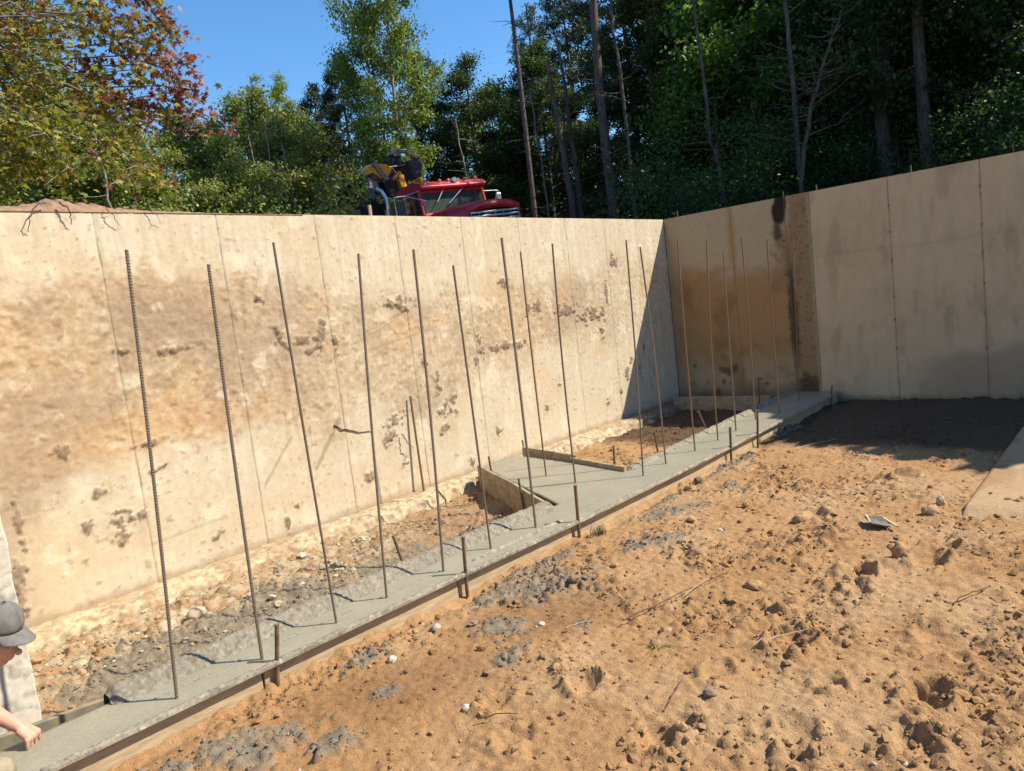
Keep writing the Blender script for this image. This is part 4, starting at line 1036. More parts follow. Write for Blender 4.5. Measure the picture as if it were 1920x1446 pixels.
def limb(p0, d, L, r, rise, k=6, wob=.08):
    t = np.linspace(0, 1, k)[:, None]; d = np.array(d, float)
    P = np.array(p0) + d * L * t + np.array([0, 0, 1.0]) * L * rise * (t ** 1.6)
    P[1:] += r.normal(0, wob * L / k, (k - 1, 3)); return P

def decid(seed, h, R_, base, nl, lsize, cols, w, density=26, dome=0.55, trunk_r=.11, lean=(0, 0), forks=1, sub=4, clump=.30, top_sharp=1.0, rise=.0):
    r = np.random.default_rng(seed); tb = MB(); pts = []
    for f in range(forks):
        ln = np.array(lean) + (r.uniform(-.07, .07, 2) if forks > 1 else 0)
        tz = np.linspace(0, h * .93, 9); T = np.stack([ln[0] * tz + r.normal(0, .04, 9).cumsum() * .5, ln[1] * tz + r.normal(0, .04, 9).cumsum() * .5, tz], -1); T[0, :2] = r.uniform(-.2, .2, 2) * (forks > 1)
        tr = trunk_r * (1 - tz / h * .85) / forks ** .4
        tb.tube(T, tr, 7, cap=False)
        nlimb = int(density / forks)
        for i in range(nlimb):
            u = (i + r.uniform(0, 1)) / nlimb; z = base * h + (1 - base) * h * u * .98
            env = R_ * (np.sin(np.pi * (u * (1 - .12) + .12) ** dome) ** .8 if top_sharp == 1 else (1 - u) ** .75 * (1 - .5 * (1 - u) ** 6))
            env = max(env, .35) * r.uniform(.65, 1.15)
            a = r.uniform(0, 6.28); p0 = np.array([np.interp(z * .93, tz, T[:, 0]), np.interp(z * .93, tz, T[:, 1]), z * .93])
            P = limb(p0, (math.cos(a), math.sin(a), r.uniform(-.05, .35) + rise), env, r, .25)
            tb.tube(P, np.linspace(tr[0] * .32 * (1 - u * .6), .006, 6), 4, cap=False)
            for j in range(sub):
                q = r.uniform(.35, 1.0); c = P[0] + (P[-1] - P[0]) * q; c[2] = np.interp(q, np.linspace(0, 1, 6), P[:, 2])
                a2 = a + r.uniform(-1.3, 1.3); L2 = env * r.uniform(.2, .5)
                Q = limb(c, (math.cos(a2), math.sin(a2), r.uniform(-.25, .4)), L2, r, .1, 4)
                pts.append((Q, L2)); 
                if j < 2: tb.tube(Q, np.linspace(.012, .004, 4), 3, cap=False)
            pts.append((P[2:], env))
    pts_w = np.array([x[1] + .2 for x in pts]); pts_w /= pts_w.sum()
    cnt = r.multinomial(nl, pts_w); out = []; tone = []
    for (Q, L), c in zip(pts, cnt):
        if c == 0: continue
        t = r.uniform(0, len(Q) - 1.001, c); i = t.astype(int); p = Q[i] + (Q[i + 1] - Q[i]) * (t - i)[:, None]
        p = p + r.normal(0, clump, (c, 3)) * np.array([1, 1, .55]); out.append(p); tone.append(np.full(c, r.uniform(.8, 1.2)))
    P = np.vstack(out); tone = np.concatenate(tone)
    cc = palette(len(P), cols, w, r) * tone[:, None]
    V, F, C = leaves(P, lsize, cc, .5, .3, r)
    return (tb, mesh_arrays('crown', V, F, C, smooth=False, mats=[M['leaf']]))

def pine(seed, h, R_, base, tufts, cols, trunk_r=.16, lean=(0, 0), sparse=False, bare=0.25, tl=.22):
    r = np.random.default_rng(seed); tb = MB()
    tz = np.linspace(0, h, 12); T = np.stack([lean[0] * tz + np.sin(tz * .5 + seed) * .06, lean[1] * tz + np.sin(tz * .4 + seed) * .06, tz], -1)
    tb.tube(T, trunk_r * (1 - tz / h * .8), 9, cap=False)
    segs = []
    nz = int((1 - base) * h / (.55 if sparse else .4))
    for i in range(nz):
        z = base * h + (1 - base) * h * i / nz
        u = i / nz
        for k in range(3 if sparse else 5):
            a = r.uniform(0, 6.28); L = R_ * (1 - u) ** .7 * r.uniform(.5, 1.1) * (.55 + .45 * min(1, u * 4)) + .25
            p0 = np.array([np.interp(z, tz, T[:, 0]), np.interp(z, tz, T[:, 1]), z])
            P = limb(p0, (math.cos(a), math.sin(a), r.uniform(-.12, .12)), L, r, .12 if not sparse else -.05)
            tb.tube(P, np.linspace(.035 * (1.2 - u), .008, 6), 4, cap=False); segs.append((P, L))
    for i in range(int(h * 2.0)):                       # dead stubs lower down
        z = r.uniform(bare * h * .3, base * h + .5); a = r.uniform(0, 6.28); L = r.uniform(.25, 1.3)
        p0 = np.array([np.interp(z, tz, T[:, 0]), np.interp(z, tz, T[:, 1]), z])
        tb.tube(limb(p0, (math.cos(a), math.sin(a), r.uniform(-.3, .3)), L, r, -.1, 4), np.linspace(.014, .004, 4), 3, cap=False)
    w = np.array([s[1] for s in segs]); cnt = r.multinomial(tufts, w / w.sum()); out = []
    for (Q, L), c in zip(segs, cnt):
        t = r.uniform(.35 if not sparse else .6, .999, c) ** .7 * (len(Q) - 1.001); i = t.astype(int)
        out.append(Q[i] + (Q[i + 1] - Q[i]) * (t - i)[:, None] + r.normal(0, .12 if not sparse else .07, (c, 3)))
    P = np.vstack(out); n = len(P); K = 7
    D = r.normal(0, 1, (n, K, 3)); D[..., 2] += .35; D /= np.linalg.norm(D, axis=-1)[..., None]
    S = np.cross(D, r.normal(0, 1, (n, K, 3))); S /= np.linalg.norm(S, axis=-1)[..., None]
    L = tl * r.uniform(.6, 1.1, (n, K, 1)); Wd = .022
    p = P[:, None, :]
    V = np.stack([p - S * Wd * .4, p + S * Wd * .4, p + D * L + S * Wd, p + D * L - S * Wd], 2).reshape(-1, 3)
    C = np.repeat(np.array(cols)[r.integers(0, len(cols), n)] * r.uniform(.7, 1.3, (n, 1)), K * 4, axis=0)
    return tb, mesh_arrays('crown', V, np.arange(len(V)).reshape(-1, 4), C, smooth=False, mats=[M['needle']])

class Kind:
    """a kind of tree built once; every tree of the kind is a thing of its own with a trunk and a crown"""
    def __init__(s, name, tb, crown, bark): s.name = name; s.crown = crown; s.tb = tb; s.bark = bark; s.trunk = None
    def put(s, az, dist, label, cat='tree', scale=1.0, rot=None, z=2.5, group=None, sxy=1.0):
        a = math.radians(az); t = empty(s.name, (dist * math.cos(a), dist * math.sin(a), z), rot if rot is not None else random.uniform(0, 6.28))
        t.scale = (scale * sxy, scale * sxy, scale); tag(t, label, cat, group)
        if s.trunk is None: s.trunk = s.tb.build('trunk', s.bark, t, smooth=True).data
        else: link('trunk', s.trunk, t)
        if s.crown is not None: link('crown', s.crown, t)
        return t

G1 = [(.18, .235, .06), (.13, .19, .05), (.23, .27, .075), (.09, .14, .04)]      # mid green
G2 = [(.26, .31, .06), (.19, .26, .055), (.33, .33, .07), (.12, .19, .05)]        # yellow-green
G3 = [(.05, .092, .026), (.035, .066, .02), (.075, .125, .035), (.11, .155, .045)]      # dark green
OL = [(.29, .28, .10), (.32, .29, .12), (.21, .25, .075), (.30, .23, .12)]         # olive turning
NE = [(.05, .082, .045), (.036, .064, .038), (.07, .10, .05)]
K = {}
K['broad'] = Kind('broadleaf_tree', *decid(11, 10, 3.3, .10, 36000, .125, G1, [4, 3, 2, 3], 34, .6, .12), M['bark'])
K['olive'] = Kind('broadleaf_tree', *decid(12, 9, 3.2, .08, 34000, .12, OL + G2[:2], [2, 1, 3, 1, 3, 3], 32, .6, .12, forks=2), M['bark'])
K['aspen'] = Kind('aspen_tree', *decid(13, 14, 2.3, .16, 46000, .085, G2, [4, 4, 1, 3], 84, .45, .10, forks=3, top_sharp=0, clump=.17, rise=.55), M['palebark'])
K['dark'] = Kind('broadleaf_tree', *decid(14, 14, 3.6, .12, 62000, .105, G3, [4, 3, 3, 1], 46, .5, .15), M['bark'])
K['bright'] = Kind('sapling_tree', *decid(15, 8.5, 2.4, .10, 26000, .115, [(.13, .24, .045), (.18, .28, .055), (.09, .17, .03)], [3, 2, 3], 34, .6, .06, lean=(.03, 0)), M['palebark'])
K['pine'] = Kind('pine_tree', *pine(21, 17, 2.9, .40, 2600, NE, .19, (-.02, .02)), M['bark'])
K['fir'] = Kind('fir_tree', *pine(22, 12, 2.6, .10, 4200, NE + [(.05, .07, .03)], .14), M['bark'])
K['sparse'] = Kind('sparse_pine', *pine(23, 15.5, 2.6, .66, 520, NE, .09, (0, 0), True, tl=.26), M['bark'])
K['tallpine'] = Kind('pine_tree', *pine(24, 19, 3.2, .50, 2600, NE, .175, (-.015, .0)), M['bark'])
K['shrub'] = Kind('shrub', *decid(16, 2.6, 1.5, .05, 6000, .13, G2 + G1, [2, 3, 1, 2, 3, 3, 1, 1], 20, .6, .03, clump=.22), M['bark'])
def AZ(px):  # bearing of a picture column, used to note where a tree was seen
    return float(np.interp(px, [-200, 0, 200, 400, 600, 800, 1000, 1200, 1400, 1600, 1800, 1920, 2100], [80.7, 75.4, 69.3, 62.4, 54.9, 46.9, 38.8, 30.7, 23.1, 16.2, 10.0, 6.6, 2.0]))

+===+

EXERCISE INSTRUCTIONS → Take every line that includes the string "picture" and copy it.

THE COMPLETED TASK →
Keep writing the Blender script for this image. This is part 4, starting at line 1036. More parts follow. Write for Blender 4.5. Measure the picture as if it were 1920x1446 pixels.
def AZ(px):  # bearing of a picture column, used to note where a tree was seen